Дело было не в зависти. Дело было — в слухе. Слишком уж Мусоргский далеко отплыл «к новым берегам», слишком удалился в своей музыке даже от близких товарищей по искусству. Его начнут слышать по-настоящему лишь в двадцатом веке. Что же могли услышать современники за несколько десятилетий до того? Стасов восхищался «политической подкладкой» музыкальной драмы: народ на коленях зовет Бориса на царство, а рядом — пристав: «Аль давно по спинам плетка не гуляла?»; финал оперы — разгул народной смуты. В посмертной статье о Мусоргском Стасов скажет о «слабом и неудовлетворительном» в опере, назвав сцену Марины в уборной и «немногие другие». Кюи будет выискивать и похваливать всё то, что напоминало традиционную оперу: «Во втором действии весьма много недурных мелочей…», в ариозо Бориса — «симпатичность, сановитость и красивость» (хотя певучести здесь придать по-настоящему не удалось, да и сама речь Бориса «страдает излишним обилием слов»), в третьем — «Первый хорик мил» («хотя и не высокого музыкального достоинства»), далее — «прелестный эпизод», полонез — «блестящ, ловок, оригинален, выдержан»… И тут же на все эти маленькие похвалы (с нескончаемыми оговорками) тяжелым грузом положит обильные перечисления недостатков, особенно раздражаясь образом Самозванца (его партия «криклива, трудна, утомительна и неблагодарна») и иезуита Рангони («среднее между Мефистофелем и магнетизером»). Хотя и здесь — «среди ходульных, декоративных фраз иезуита одна замечательно красива, музыкальна, певуча и даже с некоторым музыкальным развитием…».

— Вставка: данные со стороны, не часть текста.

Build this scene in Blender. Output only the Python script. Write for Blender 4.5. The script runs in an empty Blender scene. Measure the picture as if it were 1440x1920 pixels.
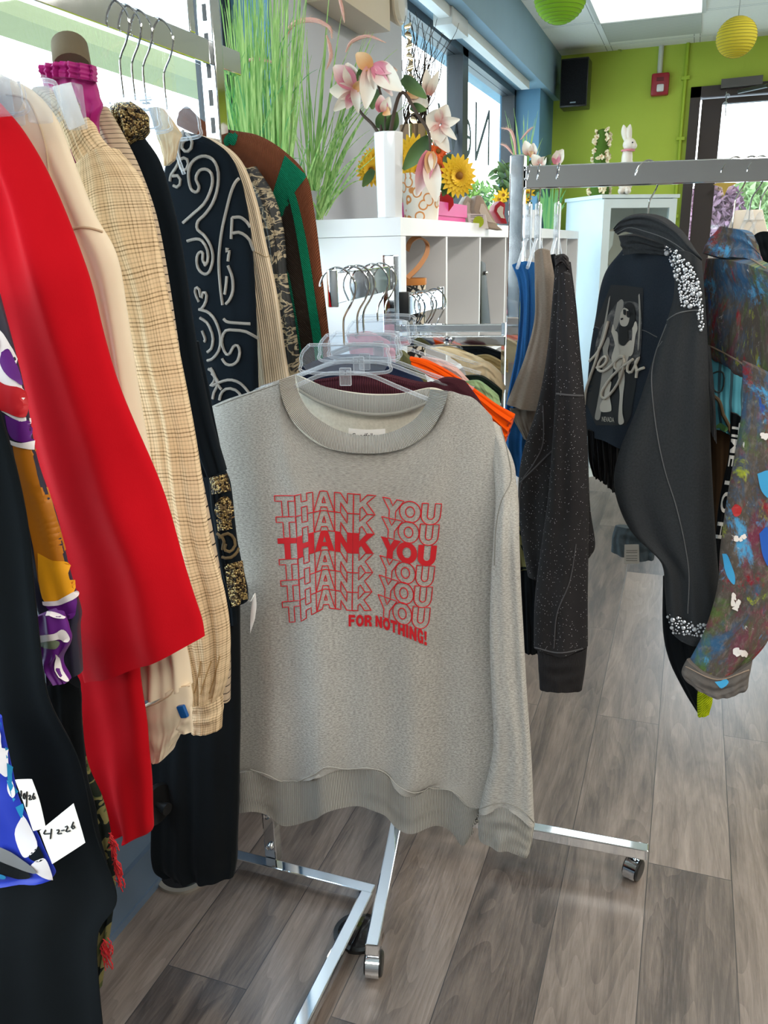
import bpy, bmesh, math, random
from mathutils import Vector, Matrix, noise
from mathutils.bvhtree import BVHTree
random.seed(7)
S = bpy.context.scene
COL = S.collection
PI = math.pi
# ------------------------------------------------------------------ camera
FPX, EYE = 1532.0, 1.45
_Y = Vector((585, -509, FPX)).normalized()
_Z = -Vector((110, 4740, FPX)).normalized()
_Z = (_Z - _Y * _Z.dot(_Y)).normalized()
_X = _Y.cross(_Z)
CAM = Vector((0, 0, EYE))
cd = bpy.data.cameras.new('camera'); cam = bpy.data.objects.new('camera', cd); COL.objects.link(cam)
right = Vector((_X.x, _Y.x, _Z.x)); down = Vector((_X.y, _Y.y, _Z.y)); fwd = Vector((_X.z, _Y.z, _Z.z))
m = Matrix.Identity(4)
for i in range(3):
    m[i][0] = right[i]; m[i][1] = -down[i]; m[i][2] = -fwd[i]; m[i][3] = CAM[i]
cam.matrix_world = m
cd.sensor_fit = 'VERTICAL'; cd.sensor_height = 36; cd.lens = FPX * 36 / 1920; cd.clip_start = 0.02
S.camera = cam
# ------------------------------------------------------------------ view, world, lights
S.view_settings.view_transform = 'Standard'; S.view_settings.look = 'None'
S.view_settings.gamma = 1; S.view_settings.use_curve_mapping = False
S.view_settings.exposure = 0.08
LAMP_W = 32
SKY = 6.5
W = bpy.data.worlds.new('world'); S.world = W; W.use_nodes = True
nt = W.node_tree; nt.nodes.clear()
_o = nt.nodes.new('ShaderNodeOutputWorld'); _b = nt.nodes.new('ShaderNodeBackground')
_t = nt.nodes.new('ShaderNodeTexCoord'); _s = nt.nodes.new('ShaderNodeSeparateXYZ'); _r = nt.nodes.new('ShaderNodeValToRGB')
nt.links.new(_t.outputs['Generated'], _s.inputs[0]); nt.links.new(_s.outputs['Z'], _r.inputs[0])
e = _r.color_ramp.elements
e[0].position = 0.0; e[0].color = (0.97, 0.98, 1, 1); e[1].position = 0.7; e[1].color = (0.62, 0.79, 1, 1)
x = e.new(0.25); x.color = (0.88, 0.94, 1, 1)
nt.links.new(_r.outputs[0], _b.inputs[0]); _b.inputs[1].default_value = SKY
nt.links.new(_b.outputs[0], _o.inputs[0])
def area(name, loc, size, sizey, energy, col, direction):
    l = bpy.data.lights.new(name, 'AREA'); l.shape = 'RECTANGLE'; l.size = size; l.size_y = sizey
    l.energy = energy; l.color = col
    o = bpy.data.objects.new(name, l); COL.objects.link(o); o.location = loc
    o.rotation_euler = Vector(direction).to_track_quat('-Z', 'Y').to_euler()
    return o
LAMPS = [(1.0, -1.0), (1.0, .9), (1.0, 2.9), (2.6, -1.0), (2.6, .9), (2.6, 2.9), (2.6, 4.6), (-.2, -1.6)]
for lx_, ly_ in LAMPS: area('ceiling_lamp_light', (lx_, ly_, 2.575), .58, 1.15, LAMP_W, (1, .94, .85), (0, 0, -1))
def portal(loc, sx, sy, d):
    o = area('window_portal', loc, sx, sy, 1, (1, 1, 1), d); o.data.cycles.is_portal = True
portal((-1.22, -.2, 1.48), 4.4, 1.75, (1, 0, 0)); portal((-1.22, 4.2, 1.48), 2.5, 1.75, (1, 0, 0)); portal((.5, 6.2, 1.2), 1.2, 2.4, (0, -1, 0))

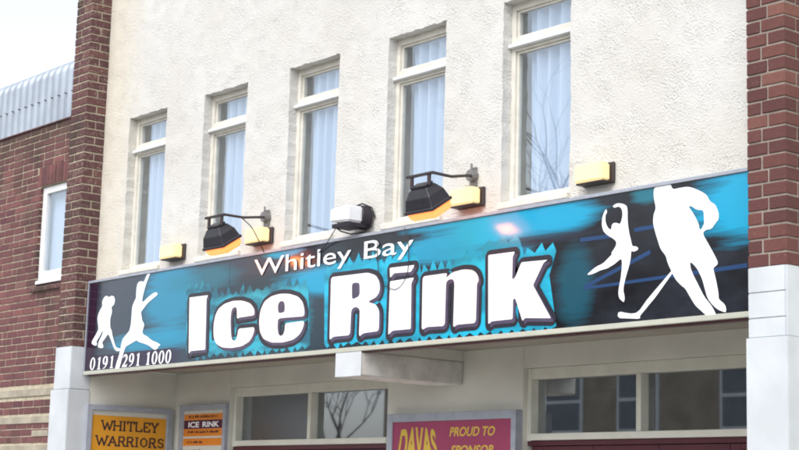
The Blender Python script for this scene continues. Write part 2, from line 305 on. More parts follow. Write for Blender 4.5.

С каким тяжелым чувством в душе должен был Мусоргский читать и перечитывать эту статью! Чего стоили отдельные снисходительные комплименты, если за всем этим — почти полное отрицание его труда,
Конец статьи Квея, наверное, перечитал не раз. Медленно. Внимательно:
«…Недостатки произошли именно от незрелости, от того, что автор не довольно строго-критически относится к себе, от неразборчивого, самодовольного, спешного сочинительства…» — (ярость закипала в сердце от этих слов). — «При всех этих недостатках, в „Борисе Годунове“ столько свежего, хорошего, сильного, что и в таком виде он может занять почетное место между замечательными операми»…
Фраза о «почетном месте», после долгого, мучительного, привередливого и жестокого разбора, казалась просто бессмысленной.
Под занавес Кюи припомнил и о венке. О дамах, горевших желанием его поднести. Припудрил слова иронией. О самой ситуации — с неодобрением («обильные публичные подношения всяким исполнителям до такой степени опошлились, что деликатно было бы хоть композиторов от них избавить»). О самом авторе «Бориса» — с еще одним добродушным комплиментом: композитор, которому на первом же представлении подносят венок, должен чувствовать одно неодолимое желание — провалиться сквозь землю. «Я очень рад, что г. Мусоргскому не пришлось испытать это желание, тем более, что если бы оно исполнилось, мы лишились бы очень талантливого композитора с громадной будущностью…»
Воспоминания о венке заставили Мусоргского встрепенуться. Сейчас он ощутил: вспыльчивый, неистовый, подчас тяжелый в своем покровительстве «g'en'eralissime» был ему много дороже снисходительного, «сановитого» Кюи.